Evaluatie proefvakken, wat kunnen we daarvan leren?
Om innovatieve asfaltmengsels te kunnen beoordelen wordt eerst uitgebreid labonderzoek uitgevoerd. Omdat deze mengsels vaak buiten het ervaringsgebied liggen, worden meer proeven ingezet dan het standaard onderzoek om de risico’s te kunnen inschatten. Indien het labonderzoek succesvol wordt afgesloten, kan eventueel eerst een semi-praktijkproef worden uitgevoerd, maar als er op basis van de resultaten van de labproeven voldoende vertrouwen is, wordt er een proefvak op het hoofdwegennet aangelegd. Om ervaring op te bouwen kan eventueel eerst een proefvak worden aangelegd op een weg met weinig verkeersbelasting en als dat goed gaat, later op een weg met meer verkeersbelasting. Het doel van het aanleggen van een proefvak is:
- onderzoeken of het innovatieve asfaltmengsel maakbaar is. Er wordt onderzocht of de eigenschappen van een op het lab bereid innovatief asfaltmengsel wel kunnen worden gerealiseerd als het wordt geproduceerd in een asfaltmenginstallatie, wordt verwerkt met een spreidmachine en verdicht met walsen;
- omdat het voorspellend vermogen van labproeven voor praktijkgedrag niet 100% is, wordt onderzocht hoe het innovatieve asfaltmengsel presteert onder verkeers- en klimatologische belastingen. Om dit te onderzoeken worden proefvakken gemonitord in de tijd en worden metingen uitgevoerd.

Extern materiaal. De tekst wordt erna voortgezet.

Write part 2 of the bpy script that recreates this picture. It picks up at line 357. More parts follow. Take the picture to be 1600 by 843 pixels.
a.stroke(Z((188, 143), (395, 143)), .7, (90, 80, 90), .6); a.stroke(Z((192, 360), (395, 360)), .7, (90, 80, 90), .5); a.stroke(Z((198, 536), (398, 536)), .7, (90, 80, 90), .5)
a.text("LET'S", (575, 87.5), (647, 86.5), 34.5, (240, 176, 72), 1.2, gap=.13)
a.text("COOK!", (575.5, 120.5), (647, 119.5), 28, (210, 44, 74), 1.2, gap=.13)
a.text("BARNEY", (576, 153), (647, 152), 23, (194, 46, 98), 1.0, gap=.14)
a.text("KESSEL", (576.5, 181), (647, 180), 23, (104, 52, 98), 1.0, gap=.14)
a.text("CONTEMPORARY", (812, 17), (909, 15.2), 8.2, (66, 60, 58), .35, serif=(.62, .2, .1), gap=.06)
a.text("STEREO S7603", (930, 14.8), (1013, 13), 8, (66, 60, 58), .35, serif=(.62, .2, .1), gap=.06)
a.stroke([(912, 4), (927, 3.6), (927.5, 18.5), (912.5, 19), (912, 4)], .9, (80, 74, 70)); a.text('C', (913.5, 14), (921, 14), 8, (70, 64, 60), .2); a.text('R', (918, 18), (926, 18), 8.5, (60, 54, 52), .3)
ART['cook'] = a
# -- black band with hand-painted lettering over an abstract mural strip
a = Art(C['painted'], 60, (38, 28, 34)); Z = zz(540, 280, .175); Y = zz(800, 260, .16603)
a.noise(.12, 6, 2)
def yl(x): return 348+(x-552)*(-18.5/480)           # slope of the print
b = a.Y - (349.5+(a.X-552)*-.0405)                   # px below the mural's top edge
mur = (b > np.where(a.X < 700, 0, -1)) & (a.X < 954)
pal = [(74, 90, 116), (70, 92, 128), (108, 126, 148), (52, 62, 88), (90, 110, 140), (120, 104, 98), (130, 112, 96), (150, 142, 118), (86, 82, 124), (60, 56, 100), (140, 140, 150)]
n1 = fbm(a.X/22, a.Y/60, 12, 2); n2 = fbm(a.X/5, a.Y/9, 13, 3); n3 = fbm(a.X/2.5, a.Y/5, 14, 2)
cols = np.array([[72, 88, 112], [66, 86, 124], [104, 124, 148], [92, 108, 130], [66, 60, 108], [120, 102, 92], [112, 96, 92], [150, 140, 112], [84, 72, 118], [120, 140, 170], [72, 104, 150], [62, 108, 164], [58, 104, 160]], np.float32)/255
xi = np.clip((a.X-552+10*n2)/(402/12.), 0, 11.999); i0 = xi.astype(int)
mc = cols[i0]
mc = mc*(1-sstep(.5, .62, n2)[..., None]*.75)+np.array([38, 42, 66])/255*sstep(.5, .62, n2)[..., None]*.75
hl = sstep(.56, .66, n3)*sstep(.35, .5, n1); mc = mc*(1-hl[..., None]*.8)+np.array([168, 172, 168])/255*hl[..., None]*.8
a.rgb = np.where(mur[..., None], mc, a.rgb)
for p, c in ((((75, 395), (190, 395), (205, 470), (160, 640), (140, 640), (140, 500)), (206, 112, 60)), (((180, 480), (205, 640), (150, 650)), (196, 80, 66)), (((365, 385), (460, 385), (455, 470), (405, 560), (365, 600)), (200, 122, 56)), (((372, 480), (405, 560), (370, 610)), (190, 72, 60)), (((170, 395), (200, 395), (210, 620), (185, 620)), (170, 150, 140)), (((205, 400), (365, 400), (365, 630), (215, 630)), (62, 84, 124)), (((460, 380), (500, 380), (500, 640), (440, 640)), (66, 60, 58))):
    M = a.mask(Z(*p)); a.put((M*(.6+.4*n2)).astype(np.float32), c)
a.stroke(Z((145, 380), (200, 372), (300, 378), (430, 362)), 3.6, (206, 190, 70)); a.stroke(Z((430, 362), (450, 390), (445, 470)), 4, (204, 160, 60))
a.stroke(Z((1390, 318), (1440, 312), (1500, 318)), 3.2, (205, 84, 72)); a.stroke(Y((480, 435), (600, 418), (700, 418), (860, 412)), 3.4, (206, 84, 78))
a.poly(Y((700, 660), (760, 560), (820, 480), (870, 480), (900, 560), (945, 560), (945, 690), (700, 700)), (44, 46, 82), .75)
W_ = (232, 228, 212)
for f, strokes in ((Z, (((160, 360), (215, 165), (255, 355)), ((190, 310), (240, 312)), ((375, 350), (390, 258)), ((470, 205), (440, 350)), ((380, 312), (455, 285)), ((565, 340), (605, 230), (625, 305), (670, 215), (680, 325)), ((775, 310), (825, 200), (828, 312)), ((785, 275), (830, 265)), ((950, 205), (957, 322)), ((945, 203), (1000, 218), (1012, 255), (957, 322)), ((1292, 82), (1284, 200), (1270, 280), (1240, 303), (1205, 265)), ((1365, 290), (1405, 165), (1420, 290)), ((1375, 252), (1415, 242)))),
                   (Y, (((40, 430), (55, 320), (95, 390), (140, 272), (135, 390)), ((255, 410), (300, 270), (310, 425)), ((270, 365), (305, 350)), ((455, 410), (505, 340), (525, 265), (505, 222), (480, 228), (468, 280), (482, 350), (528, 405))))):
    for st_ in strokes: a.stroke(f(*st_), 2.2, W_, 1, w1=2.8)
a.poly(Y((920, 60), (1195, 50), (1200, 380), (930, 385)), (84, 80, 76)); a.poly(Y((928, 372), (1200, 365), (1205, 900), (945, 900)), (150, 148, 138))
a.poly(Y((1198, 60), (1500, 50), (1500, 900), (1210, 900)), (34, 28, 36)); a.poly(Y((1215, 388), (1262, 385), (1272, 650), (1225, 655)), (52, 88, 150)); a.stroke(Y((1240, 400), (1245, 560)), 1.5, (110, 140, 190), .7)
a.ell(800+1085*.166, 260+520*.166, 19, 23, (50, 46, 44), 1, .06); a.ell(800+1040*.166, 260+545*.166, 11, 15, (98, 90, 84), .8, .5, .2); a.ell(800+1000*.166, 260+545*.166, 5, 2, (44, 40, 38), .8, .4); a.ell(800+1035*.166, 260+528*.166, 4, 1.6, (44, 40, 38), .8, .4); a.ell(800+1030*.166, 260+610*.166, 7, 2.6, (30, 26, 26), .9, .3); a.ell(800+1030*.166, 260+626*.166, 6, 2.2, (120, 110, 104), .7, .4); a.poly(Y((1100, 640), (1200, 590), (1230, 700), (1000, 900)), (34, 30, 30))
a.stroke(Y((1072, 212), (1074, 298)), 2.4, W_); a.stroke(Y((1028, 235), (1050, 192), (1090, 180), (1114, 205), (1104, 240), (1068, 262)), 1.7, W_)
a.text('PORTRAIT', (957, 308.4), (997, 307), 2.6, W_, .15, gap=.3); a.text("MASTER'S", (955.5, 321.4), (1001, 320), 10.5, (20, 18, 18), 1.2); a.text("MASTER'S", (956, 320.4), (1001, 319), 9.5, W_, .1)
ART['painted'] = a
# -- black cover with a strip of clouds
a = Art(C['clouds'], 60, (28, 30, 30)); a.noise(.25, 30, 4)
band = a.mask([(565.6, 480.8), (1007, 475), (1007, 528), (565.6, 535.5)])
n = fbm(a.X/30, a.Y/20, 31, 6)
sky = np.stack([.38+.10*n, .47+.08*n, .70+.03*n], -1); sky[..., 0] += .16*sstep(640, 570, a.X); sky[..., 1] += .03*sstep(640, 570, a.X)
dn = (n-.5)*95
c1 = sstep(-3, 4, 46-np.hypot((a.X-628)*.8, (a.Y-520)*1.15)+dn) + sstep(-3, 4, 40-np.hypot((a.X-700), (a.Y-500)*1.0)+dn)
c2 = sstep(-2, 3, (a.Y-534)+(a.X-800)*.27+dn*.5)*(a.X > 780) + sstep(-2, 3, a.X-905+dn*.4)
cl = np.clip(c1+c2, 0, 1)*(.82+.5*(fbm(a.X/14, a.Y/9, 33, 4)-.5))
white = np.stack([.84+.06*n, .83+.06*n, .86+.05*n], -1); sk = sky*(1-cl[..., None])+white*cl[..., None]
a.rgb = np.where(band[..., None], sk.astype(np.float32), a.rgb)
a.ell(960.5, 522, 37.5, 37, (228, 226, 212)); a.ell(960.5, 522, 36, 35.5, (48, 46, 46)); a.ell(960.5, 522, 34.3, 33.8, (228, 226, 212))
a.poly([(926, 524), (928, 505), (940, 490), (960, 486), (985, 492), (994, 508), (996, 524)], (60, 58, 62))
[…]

Vaak komt het voor dat een werkgroep wordt opgeheven als een proefvak is aangelegd en wordt het presteren van het proefvak niet meer gevolgd. Dit is niet het geval bij Rijkswaterstaat, want alle aangelegde proefvakken worden in het zgn. proefvakkenbestand opgeslagen en worden in de tijd gemonitord (visuele inspecties en metingen). Recent is een evaluatierapport uitgebracht van verwijderde proefvakken. In deze paper wordt een samenvatting gegeven van wat we daarvan kunnen leren.